Selective separation of molybdenum impurity from NH4VO3 via ammonium acetate-mediated solid-liquid phase control

The solubility behavior of the CH3COONH4-(NH4)2MoO4-NH4VO3-H2O system was investigated, and the feasibility of selectively leaching molybdenum from AMV using ammonium acetate (NH₄OAc) was evaluated.
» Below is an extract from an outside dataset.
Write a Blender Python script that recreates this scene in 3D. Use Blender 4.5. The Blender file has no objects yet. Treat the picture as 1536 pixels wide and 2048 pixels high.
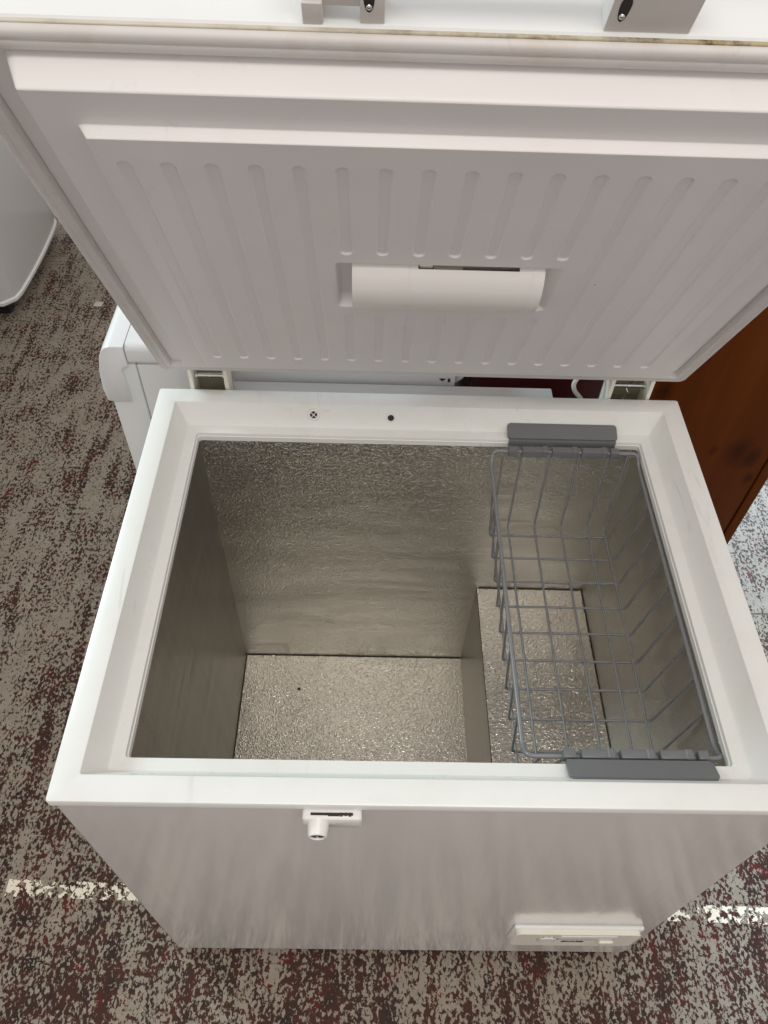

A Box-Behnken-designed response surface methodology was employed to optimize the leaching parameters, with the optimal conditions identified as NH₄OAc concentration of 143 g·L⁻¹, leaching temperature of 36 °C, pH 8, and liquid-to-solid ratio of 10. In experiments using low-molybdenum AMV (<2 wt%), ICP analysis confirmed a molybdenum removal efficiency exceeding 99.99%. XRD and SEM characterization demonstrated a vanadium recovery rate of ≥99.5% and a product purity above 99.7%. FTIR analysis revealed the pH-dependent transformation of vanadium and molybdenum species. Kinetic studies indicated that the leaching process is primarily diffusion-controlled, with activation energies of Eₐ(Mo) = 9.4 kJ·mol⁻¹ and Eₐ(V) = 38.7 kJ·mol⁻¹. Furthermore, AMV samples exceeding the critical impurity threshold were effectively purified via a multi-stage leaching process. Additionally, impurities accumulated in the leachate can be recovered through calcification precipitation, thereby extending the service life of the NH₄OAc solution.